Go through the listing below and list every line with "follow".

■ ■ ■ ■

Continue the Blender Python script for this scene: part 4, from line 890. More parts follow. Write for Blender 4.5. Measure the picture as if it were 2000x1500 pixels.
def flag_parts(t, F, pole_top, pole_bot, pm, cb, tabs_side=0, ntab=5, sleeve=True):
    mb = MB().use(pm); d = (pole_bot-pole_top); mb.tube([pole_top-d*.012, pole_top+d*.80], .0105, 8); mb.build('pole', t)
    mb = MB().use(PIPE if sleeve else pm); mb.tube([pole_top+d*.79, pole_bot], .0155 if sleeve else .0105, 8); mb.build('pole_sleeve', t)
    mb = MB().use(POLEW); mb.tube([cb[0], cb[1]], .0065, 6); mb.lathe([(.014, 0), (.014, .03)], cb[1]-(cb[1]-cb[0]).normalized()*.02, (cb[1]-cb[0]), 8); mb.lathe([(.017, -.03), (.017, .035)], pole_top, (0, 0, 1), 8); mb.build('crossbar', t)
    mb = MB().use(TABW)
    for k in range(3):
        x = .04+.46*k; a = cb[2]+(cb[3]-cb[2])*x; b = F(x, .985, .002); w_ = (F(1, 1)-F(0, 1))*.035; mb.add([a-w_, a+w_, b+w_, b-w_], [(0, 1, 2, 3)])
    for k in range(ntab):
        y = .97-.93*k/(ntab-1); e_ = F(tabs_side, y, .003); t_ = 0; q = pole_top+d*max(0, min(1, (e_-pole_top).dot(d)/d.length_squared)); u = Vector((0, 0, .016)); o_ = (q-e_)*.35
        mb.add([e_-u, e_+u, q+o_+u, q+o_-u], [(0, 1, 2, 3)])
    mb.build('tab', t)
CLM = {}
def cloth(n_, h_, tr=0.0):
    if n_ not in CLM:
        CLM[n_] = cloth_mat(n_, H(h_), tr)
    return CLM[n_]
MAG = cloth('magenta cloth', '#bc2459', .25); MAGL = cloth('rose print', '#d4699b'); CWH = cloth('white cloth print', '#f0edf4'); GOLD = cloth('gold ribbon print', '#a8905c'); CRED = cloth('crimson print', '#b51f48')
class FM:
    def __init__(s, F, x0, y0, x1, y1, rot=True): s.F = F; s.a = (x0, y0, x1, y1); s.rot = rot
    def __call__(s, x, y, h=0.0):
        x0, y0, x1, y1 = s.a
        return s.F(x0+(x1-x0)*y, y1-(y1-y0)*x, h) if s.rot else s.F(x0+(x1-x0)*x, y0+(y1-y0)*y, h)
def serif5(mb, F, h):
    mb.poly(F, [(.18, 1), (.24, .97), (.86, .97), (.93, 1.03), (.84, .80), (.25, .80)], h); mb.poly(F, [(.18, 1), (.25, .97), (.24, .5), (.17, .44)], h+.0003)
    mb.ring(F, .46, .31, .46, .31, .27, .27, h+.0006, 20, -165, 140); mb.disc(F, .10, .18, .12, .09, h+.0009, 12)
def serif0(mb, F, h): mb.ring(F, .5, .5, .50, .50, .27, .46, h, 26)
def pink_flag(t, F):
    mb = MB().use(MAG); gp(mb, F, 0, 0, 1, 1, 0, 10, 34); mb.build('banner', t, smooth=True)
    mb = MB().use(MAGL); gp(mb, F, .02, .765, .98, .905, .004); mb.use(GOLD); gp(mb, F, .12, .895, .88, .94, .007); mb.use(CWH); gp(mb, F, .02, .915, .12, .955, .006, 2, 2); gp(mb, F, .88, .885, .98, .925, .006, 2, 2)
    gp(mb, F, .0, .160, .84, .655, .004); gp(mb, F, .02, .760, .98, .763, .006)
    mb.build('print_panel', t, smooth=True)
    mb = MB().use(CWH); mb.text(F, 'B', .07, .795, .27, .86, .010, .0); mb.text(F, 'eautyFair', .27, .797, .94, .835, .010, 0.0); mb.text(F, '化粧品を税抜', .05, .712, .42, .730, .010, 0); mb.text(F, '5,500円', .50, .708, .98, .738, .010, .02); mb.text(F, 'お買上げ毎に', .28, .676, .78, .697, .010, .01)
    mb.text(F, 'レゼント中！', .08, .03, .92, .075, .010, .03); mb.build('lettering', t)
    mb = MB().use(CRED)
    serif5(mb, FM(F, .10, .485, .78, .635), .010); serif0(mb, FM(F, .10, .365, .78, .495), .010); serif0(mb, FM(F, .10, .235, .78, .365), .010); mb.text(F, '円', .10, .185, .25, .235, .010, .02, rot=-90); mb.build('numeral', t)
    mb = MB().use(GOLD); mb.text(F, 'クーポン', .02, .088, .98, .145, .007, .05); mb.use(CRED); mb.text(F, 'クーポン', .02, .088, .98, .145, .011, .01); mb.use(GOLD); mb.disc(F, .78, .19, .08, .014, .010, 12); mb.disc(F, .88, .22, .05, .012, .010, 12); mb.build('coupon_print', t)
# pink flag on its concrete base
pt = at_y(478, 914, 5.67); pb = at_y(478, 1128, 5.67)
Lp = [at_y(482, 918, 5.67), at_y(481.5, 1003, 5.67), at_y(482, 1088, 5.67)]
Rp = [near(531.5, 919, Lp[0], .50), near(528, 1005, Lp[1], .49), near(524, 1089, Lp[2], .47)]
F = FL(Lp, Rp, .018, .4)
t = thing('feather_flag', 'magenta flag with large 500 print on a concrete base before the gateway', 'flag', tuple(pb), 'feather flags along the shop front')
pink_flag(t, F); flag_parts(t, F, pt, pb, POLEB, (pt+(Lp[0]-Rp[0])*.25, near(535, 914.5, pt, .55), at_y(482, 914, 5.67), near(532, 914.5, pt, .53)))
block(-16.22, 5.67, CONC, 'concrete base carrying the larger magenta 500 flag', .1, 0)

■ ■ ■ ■

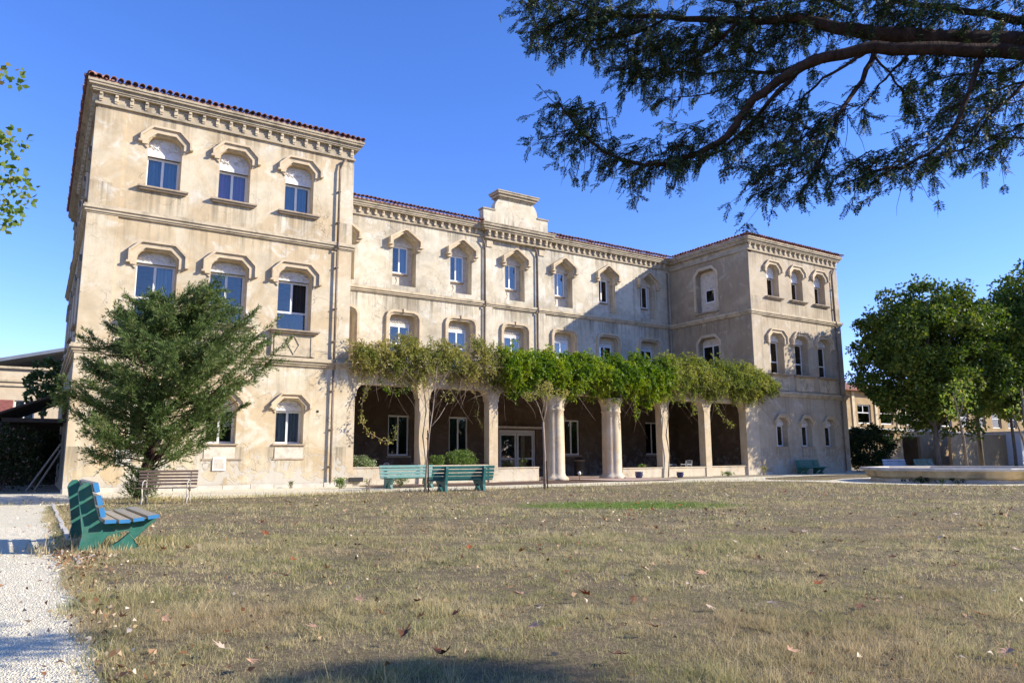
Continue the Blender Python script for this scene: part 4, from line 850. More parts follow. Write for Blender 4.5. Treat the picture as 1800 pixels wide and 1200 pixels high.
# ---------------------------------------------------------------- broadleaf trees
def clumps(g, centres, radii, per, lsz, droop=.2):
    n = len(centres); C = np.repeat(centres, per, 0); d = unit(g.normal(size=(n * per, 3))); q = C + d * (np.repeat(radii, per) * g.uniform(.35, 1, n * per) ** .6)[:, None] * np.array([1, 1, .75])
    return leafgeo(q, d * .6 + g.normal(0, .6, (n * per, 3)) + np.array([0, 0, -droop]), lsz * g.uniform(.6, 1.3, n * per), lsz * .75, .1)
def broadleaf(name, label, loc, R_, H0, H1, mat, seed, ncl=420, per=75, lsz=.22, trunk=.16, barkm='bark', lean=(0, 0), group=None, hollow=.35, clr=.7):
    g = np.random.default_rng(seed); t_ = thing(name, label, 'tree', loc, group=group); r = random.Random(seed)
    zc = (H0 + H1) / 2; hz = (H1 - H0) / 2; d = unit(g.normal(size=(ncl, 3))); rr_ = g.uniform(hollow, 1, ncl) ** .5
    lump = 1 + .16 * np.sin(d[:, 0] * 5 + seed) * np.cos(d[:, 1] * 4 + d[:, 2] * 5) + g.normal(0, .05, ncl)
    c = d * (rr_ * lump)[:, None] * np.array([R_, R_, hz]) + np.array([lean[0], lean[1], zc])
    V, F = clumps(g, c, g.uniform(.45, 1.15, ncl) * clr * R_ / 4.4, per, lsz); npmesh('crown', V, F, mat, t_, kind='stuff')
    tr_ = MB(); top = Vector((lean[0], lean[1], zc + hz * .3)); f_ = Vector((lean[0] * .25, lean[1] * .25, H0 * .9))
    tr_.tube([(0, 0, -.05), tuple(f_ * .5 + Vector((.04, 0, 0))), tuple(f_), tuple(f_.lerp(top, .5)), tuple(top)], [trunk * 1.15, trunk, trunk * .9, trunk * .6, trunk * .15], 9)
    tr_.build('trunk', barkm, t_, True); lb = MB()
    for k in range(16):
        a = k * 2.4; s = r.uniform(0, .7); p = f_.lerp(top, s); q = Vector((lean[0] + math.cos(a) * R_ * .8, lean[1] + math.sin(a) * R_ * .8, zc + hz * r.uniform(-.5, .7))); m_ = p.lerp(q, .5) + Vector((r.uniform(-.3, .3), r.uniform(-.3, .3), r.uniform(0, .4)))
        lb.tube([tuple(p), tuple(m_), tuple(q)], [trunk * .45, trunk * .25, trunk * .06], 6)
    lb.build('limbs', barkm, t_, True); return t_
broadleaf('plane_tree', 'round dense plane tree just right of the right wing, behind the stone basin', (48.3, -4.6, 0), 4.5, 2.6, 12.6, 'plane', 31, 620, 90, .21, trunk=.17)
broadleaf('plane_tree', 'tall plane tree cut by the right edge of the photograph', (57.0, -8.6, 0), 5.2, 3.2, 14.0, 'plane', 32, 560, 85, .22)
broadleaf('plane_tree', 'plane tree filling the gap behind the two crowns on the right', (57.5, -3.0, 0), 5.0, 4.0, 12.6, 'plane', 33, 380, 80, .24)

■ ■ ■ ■

__Result for this task__:
Continue the Blender Python script for this scene: part 4, from line 890. More parts follow. Write for Blender 4.5. Measure the picture as if it were 2000x1500 pixels.
Continue the Blender Python script for this scene: part 4, from line 850. More parts follow. Write for Blender 4.5. Treat the picture as 1800 pixels wide and 1200 pixels high.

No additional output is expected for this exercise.